Fantastic melody, and his voice just caresses and wraps around the lyrics.
“All of My Life” presages the Lennon songs like “Watching the Wheels”, about life flying by while you stop and smell the roses. The high-pressure cooker of rock and roller super-duper-stardom had cooked these two pretty thoroughly, if you are aware of the “Lost Weekend” escapades of Mssrs. Nilsson and Lennon, which occurred before, during and just after Pussycats. This song seems to allude to that seamy side of “rock world”.
“Old Forgotten Soldier” is a peace paeon, one feels Nilsson nodding toward Lennon on this one, but it actually comes across very sympathetic to the veteran, giving his youth and best years to his country in war and then discarded in peace-time.

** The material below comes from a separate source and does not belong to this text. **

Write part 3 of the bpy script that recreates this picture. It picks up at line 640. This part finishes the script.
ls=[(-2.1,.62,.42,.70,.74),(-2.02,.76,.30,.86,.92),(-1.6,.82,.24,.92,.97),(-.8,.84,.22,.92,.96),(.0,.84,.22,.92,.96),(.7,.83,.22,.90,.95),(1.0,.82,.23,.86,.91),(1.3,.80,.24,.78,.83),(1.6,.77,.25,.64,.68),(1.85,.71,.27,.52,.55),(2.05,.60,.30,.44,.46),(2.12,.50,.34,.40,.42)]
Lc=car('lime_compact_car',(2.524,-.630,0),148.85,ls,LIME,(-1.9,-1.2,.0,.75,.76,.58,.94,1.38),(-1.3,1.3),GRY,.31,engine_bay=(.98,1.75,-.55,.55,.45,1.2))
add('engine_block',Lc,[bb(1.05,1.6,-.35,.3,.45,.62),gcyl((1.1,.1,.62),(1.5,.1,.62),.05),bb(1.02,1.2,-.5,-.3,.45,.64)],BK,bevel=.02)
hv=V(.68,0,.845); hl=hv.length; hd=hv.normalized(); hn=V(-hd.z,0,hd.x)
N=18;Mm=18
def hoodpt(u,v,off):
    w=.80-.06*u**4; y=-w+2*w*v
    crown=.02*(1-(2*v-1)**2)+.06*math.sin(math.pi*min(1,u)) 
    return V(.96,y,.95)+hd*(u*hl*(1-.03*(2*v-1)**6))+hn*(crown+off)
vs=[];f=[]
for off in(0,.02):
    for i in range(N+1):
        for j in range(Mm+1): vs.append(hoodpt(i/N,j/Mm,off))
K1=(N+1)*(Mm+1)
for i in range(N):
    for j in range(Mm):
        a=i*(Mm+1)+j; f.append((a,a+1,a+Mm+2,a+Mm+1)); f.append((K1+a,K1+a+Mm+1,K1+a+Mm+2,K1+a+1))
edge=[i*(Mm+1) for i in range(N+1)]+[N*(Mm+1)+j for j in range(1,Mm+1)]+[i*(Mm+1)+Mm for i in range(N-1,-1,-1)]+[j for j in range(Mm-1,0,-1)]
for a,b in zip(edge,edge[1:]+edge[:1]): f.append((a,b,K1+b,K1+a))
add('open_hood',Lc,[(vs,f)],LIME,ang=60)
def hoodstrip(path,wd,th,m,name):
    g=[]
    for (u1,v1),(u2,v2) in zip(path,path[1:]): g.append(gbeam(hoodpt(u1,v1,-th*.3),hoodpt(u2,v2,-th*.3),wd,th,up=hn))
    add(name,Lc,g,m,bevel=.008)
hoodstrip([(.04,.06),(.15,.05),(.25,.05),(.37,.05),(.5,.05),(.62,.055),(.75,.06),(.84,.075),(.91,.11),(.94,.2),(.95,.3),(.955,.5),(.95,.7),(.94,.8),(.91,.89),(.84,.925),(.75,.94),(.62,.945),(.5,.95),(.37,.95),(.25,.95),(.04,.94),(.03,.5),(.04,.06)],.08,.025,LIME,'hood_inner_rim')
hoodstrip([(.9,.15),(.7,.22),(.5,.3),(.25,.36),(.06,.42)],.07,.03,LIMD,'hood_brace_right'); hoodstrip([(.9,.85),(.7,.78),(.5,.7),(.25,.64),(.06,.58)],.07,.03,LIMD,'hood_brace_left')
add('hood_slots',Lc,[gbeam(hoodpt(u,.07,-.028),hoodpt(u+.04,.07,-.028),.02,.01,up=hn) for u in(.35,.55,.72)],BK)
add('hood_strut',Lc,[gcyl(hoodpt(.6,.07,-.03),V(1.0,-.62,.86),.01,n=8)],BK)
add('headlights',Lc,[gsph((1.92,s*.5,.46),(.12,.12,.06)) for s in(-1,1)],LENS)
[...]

The vocal work here alone is worth the listen. This guy can still _sing_ goddammit, and real vocalists have always been sorely lacking in rock and roll. Maybe its not your thing, but a voice control freak in pop music/rock like this happens once a decade, usually.
Side two opens with a very slow, soulful version of “Save the Last Dance For Me”, complete with an Elvis-style talk-over verse. Nilsson’s stacked harmonies have always been his most unique contribution to the art of recording, and they never sounded better than on this cut. His voice blends together like the syrup and butter melting off a stack of pancakes, each track still discernible and oozing with its own flavor, but the whole melding like a sugary river of sound.
“Mucho Mungo/Mt. Elga” is a Nilsson/Lennon composition, actually two independent songs cobbled together, but it works. Both are very nice tunes and there is some nice guitar work by Indian Jesse Ed Davis in there. Klaus Voorman shines on his melodic bass lines, shades of McCartney, throughout the LP.
“Loop de Loop” is a throw-away, hey, they can’t all be gems. Me suspects this was an oldie fav of J & H and they thought it would be a blast as a drunken romp with a lot of party ambience going on in the background. It probably accurately reflects the mood and flavor of the recording studio at the time, but the cut could have ended up unlamented on the cutting room floor as an “oddity” for later release.
“Black Sails” is a moody, baroque piece with no band, only the dark and menacing strings. Harry’s voice is gritty and hoarse, later it was revealed he ruptured a vocal cord during this Bacchanal of a recording session, and it is evident here. He even sounds like singing give him pain, as he tells of a unfaithful lover, a desert island, a treasure map, and the black sails in the moonlight. A really haunting piece, with a jarring string arrangement by Ken Ascher.
The album ends with a star-studded jam of “Rock Around the Clock, with Jim Keltner, Ringo Starr AND Keith Moon on drums.
(“Ready Keith?” “Ready Ringo!” goes the intro)
Harry does some DJ patter and the band launches into a sloppy reprise.
This album rocks, Harry’s voice is fantastic and hits a different vibe and texture for every song, the writing is solid, the covers contain some argueably definitive versions. To dismiss this album as a load of self-indulgent crap is just facile and superficial. Listen to it. Its Harry at his most raw and and close to live as you will ever hear him. And Lennon’s production is clean and inventive, and they complement each other well. If only they had done a collaborative LP where they both sang. (For a small taste of what they could have done, listen to the Nilsson/Lennon “Old Dirt Road” on Walls and Bridges, done at about the same time, as well as Harry and John on Ringo’s Goodnight Vienna LP or Ringo, recorded around the same period.